Because, I am sorry if I'll get attacked, the fanbase is part of the problem. Both us and Liverpool for a decade were deluded and expected instant titles on the back of overpriced mediocre signings. And all we got was crushing failure and especially for us, total humiliations in league and Europe. Then when the fanbase accepted we are shitte and need firstly years to make top 4 consistently before title challenges is when we improved. But as soon as ETH signed up we had 'end of an era' announcements by ETH no less, I remember Utd being talked about as a challenger because 'ETH'. You look at the thread now 'what position will we be in at the end of the season', its baffling most people thought top 4. The entire last season the entire fanbase excused the dire performances as 'injuries'. Who remembers Benito's thread with fancy fonts and colours on it? When to any neutral it was blindingly obvious the position in the table flattered Utd.

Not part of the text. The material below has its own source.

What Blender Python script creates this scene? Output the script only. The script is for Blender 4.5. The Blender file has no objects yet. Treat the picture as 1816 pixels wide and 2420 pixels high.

Lastly Martinez. I disagree totally on him. He isn't shitte at all. He is the way he is due to inconsistent tactics, playing him out of position and absolutely dire people around him. Put him at Arsenal at LB and I guarantee you he'd be better with the winger helping him out, 2 competent DCs and a DM infront of him. This is what I mean, uptil the start of the season he was the butcher, one of the best and now he's sh*t?

I said it before too I watch Utd every week unless we are playing due to my best mate so this post isn't the back of me watching 10 min TikTok reels or being a rival fan but my honest truth.

I’m confused. The fan base does not have any meaningful input on club transfer policy. Our manager has had meaningful input on our transfer policy. That’s why they are not blamed equally.
 
From recruitment point of view,has to be the Manager that has done the most damage post Sir Alex.
The bolded looking like flops

  • Antony£85m
  • Rasmus Hojlund£72m
  • Casemiro£70m
  • Mason Mount£60m
  • Lisandro Martinez£57m
  • Leny Yoro – £52m
  • Manuel Ugarte – £50.8m
  • Andre Onana£47.2m
  • Matthijs de Ligt – £43m
  • Joshua Zirkzee – £36m
  • Noussair Mazraoui – £17m
  • Tyrell Malacia – £14.6m
  • Altay Bayindir – £4.3m
This list gave me chest and shoulder pains.

No wonder we're in this hole.
 
It’s been said to death I know but I will never get over the Antony signing. Ultimately he didn’t sign off on the deal but when he sees the fee reaching 90m you obviously speak up and look elsewhere it’s common sense, it’s even more worrying that he’s managed this player before and thought ‘90m well spent’…..I mean fecking hell.

Ajax fans were laughing at us when that bid went in they knew he was a 30-40m player at best
You underestimate Ajaxfans.

All their players are Gods gift to football and worth 100 million.